Keep every line where the word "from" appears; drop the rest.

++++++

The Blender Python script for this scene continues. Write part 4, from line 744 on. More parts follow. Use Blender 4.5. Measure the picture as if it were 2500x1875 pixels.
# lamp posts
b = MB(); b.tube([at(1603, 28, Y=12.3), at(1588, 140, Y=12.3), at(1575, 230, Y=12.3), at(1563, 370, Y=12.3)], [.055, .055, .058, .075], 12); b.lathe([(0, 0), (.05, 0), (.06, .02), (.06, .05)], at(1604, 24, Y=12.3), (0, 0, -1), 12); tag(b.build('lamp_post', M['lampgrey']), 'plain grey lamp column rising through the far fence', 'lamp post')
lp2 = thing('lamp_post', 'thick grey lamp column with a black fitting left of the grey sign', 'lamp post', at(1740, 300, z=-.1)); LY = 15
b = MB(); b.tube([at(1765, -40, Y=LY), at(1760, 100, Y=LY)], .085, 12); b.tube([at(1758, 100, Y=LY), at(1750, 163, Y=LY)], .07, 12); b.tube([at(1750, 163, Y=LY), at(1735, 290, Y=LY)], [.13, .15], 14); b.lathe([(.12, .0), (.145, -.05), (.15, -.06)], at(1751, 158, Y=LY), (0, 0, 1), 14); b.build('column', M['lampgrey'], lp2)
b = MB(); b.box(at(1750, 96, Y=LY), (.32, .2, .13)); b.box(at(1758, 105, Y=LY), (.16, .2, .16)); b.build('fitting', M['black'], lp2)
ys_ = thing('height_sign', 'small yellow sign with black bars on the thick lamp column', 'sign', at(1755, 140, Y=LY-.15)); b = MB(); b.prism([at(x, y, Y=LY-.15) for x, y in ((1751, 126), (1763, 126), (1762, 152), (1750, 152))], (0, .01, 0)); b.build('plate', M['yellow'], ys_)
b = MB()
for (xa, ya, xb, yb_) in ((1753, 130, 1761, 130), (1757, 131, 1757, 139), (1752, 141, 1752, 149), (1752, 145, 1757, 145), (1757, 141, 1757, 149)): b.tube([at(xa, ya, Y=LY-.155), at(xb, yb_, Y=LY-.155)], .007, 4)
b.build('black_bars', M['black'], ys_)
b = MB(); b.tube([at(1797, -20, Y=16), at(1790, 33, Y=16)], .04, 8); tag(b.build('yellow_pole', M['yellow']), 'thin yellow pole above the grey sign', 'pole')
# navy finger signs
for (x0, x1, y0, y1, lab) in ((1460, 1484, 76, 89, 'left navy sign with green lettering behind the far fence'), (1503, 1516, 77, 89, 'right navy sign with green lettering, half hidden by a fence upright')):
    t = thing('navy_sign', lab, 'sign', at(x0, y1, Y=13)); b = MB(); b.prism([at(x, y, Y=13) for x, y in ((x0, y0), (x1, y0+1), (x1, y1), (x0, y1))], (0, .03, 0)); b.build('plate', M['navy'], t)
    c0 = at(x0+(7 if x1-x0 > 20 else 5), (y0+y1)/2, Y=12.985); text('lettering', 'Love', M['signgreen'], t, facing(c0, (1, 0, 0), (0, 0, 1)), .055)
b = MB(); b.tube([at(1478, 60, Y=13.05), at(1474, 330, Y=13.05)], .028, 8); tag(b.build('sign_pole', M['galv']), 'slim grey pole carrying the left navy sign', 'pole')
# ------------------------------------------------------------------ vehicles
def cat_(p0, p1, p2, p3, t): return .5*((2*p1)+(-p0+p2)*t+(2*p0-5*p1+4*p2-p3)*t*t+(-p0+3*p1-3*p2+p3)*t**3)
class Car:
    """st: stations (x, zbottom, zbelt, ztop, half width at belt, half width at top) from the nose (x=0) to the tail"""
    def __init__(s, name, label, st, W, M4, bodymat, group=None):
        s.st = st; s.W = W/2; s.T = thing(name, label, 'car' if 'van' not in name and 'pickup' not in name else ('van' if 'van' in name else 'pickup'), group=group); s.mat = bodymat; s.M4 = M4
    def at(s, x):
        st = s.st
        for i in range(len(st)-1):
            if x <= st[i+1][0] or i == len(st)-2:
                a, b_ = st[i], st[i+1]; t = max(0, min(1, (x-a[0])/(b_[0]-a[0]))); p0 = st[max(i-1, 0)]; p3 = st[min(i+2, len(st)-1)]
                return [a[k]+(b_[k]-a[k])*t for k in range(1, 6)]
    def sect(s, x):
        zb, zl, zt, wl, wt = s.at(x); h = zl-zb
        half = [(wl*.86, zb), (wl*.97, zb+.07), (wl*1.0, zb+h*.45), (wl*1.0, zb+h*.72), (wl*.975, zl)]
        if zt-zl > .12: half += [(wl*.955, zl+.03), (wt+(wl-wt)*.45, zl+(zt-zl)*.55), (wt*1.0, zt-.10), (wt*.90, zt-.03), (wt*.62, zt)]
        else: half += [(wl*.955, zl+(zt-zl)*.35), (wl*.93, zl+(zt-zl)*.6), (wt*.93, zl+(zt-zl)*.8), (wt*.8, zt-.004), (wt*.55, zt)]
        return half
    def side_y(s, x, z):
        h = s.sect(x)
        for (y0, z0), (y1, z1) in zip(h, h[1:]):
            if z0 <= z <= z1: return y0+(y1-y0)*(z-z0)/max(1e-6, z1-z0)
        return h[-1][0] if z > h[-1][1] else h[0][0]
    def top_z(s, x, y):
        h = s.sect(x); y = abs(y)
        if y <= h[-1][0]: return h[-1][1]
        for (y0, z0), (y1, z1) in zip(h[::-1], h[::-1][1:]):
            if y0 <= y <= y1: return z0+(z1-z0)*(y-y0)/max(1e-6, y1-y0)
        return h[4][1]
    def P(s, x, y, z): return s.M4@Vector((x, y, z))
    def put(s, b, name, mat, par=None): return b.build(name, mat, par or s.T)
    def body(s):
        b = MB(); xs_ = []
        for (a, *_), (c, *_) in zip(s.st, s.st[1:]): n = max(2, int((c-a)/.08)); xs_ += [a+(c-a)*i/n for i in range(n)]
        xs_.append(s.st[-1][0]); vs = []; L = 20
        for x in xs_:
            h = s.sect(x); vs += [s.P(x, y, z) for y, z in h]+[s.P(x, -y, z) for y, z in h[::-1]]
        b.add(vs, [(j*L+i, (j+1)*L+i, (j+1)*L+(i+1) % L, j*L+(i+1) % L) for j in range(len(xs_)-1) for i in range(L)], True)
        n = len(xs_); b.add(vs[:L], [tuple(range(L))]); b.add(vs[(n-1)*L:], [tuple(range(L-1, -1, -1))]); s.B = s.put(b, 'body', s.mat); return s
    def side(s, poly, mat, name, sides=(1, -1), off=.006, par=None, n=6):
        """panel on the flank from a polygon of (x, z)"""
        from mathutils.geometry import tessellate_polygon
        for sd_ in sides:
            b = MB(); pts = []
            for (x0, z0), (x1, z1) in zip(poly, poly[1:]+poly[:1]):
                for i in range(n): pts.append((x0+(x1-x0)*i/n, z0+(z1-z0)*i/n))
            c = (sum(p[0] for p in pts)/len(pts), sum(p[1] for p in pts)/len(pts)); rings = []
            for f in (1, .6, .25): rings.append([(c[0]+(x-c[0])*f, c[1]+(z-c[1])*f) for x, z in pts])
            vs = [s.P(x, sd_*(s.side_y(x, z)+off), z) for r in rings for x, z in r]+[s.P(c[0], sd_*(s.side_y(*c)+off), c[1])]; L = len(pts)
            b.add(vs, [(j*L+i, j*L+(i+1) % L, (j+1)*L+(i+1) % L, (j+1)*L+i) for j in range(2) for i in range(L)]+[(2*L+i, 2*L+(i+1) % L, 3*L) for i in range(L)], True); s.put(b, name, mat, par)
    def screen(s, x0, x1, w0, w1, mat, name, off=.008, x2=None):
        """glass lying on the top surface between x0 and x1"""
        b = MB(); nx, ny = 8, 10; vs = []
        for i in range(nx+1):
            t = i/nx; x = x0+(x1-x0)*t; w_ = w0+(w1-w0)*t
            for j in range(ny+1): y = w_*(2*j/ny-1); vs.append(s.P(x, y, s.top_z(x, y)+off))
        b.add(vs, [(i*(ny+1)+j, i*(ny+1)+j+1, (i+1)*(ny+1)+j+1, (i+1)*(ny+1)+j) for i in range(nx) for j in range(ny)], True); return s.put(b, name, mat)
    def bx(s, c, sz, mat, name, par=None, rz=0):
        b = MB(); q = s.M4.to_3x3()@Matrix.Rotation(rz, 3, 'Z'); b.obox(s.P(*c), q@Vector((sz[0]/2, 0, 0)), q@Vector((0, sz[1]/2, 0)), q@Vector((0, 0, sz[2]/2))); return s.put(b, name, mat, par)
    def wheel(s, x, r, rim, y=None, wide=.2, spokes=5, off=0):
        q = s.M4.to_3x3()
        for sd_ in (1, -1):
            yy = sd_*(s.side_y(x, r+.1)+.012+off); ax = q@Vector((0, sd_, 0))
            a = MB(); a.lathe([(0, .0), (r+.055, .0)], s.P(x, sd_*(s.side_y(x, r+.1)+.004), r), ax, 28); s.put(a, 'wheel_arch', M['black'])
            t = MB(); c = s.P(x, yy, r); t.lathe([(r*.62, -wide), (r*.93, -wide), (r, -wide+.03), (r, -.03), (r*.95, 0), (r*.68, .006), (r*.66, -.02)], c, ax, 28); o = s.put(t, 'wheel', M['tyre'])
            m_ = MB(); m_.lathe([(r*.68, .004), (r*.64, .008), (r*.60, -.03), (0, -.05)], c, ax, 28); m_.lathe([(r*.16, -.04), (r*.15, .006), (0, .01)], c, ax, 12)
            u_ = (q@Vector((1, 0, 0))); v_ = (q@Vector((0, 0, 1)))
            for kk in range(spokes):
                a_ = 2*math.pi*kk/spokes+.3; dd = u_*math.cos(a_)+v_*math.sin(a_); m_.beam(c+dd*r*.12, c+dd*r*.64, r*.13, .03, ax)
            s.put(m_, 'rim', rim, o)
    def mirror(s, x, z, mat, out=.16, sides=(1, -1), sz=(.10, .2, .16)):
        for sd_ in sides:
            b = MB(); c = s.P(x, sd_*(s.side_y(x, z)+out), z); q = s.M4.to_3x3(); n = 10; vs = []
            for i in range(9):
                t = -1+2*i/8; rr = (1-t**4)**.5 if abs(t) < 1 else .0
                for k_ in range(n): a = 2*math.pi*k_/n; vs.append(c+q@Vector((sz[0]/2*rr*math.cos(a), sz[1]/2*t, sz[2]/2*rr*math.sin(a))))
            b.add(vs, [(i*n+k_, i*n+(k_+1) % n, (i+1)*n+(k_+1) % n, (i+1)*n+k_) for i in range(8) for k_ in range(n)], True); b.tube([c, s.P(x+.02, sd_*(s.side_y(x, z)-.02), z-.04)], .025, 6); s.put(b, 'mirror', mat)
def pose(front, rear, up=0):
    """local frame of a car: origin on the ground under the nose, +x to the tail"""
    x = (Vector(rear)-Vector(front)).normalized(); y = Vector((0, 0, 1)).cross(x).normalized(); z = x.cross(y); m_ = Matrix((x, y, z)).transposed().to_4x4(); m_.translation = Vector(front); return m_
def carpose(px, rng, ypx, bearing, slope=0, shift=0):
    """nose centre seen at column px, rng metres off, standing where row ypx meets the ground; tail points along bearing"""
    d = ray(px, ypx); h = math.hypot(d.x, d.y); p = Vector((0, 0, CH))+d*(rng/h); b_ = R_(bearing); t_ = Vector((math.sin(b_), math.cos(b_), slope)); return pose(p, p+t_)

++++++

*Problem solution*
The Blender Python script for this scene continues. Write part 4, from line 744 on. More parts follow. Use Blender 4.5. Measure the picture as if it were 2500x1875 pixels.
    """st: stations (x, zbottom, zbelt, ztop, half width at belt, half width at top) from the nose (x=0) to the tail"""
        """panel on the flank from a polygon of (x, z)"""
        from mathutils.geometry import tessellate_polygon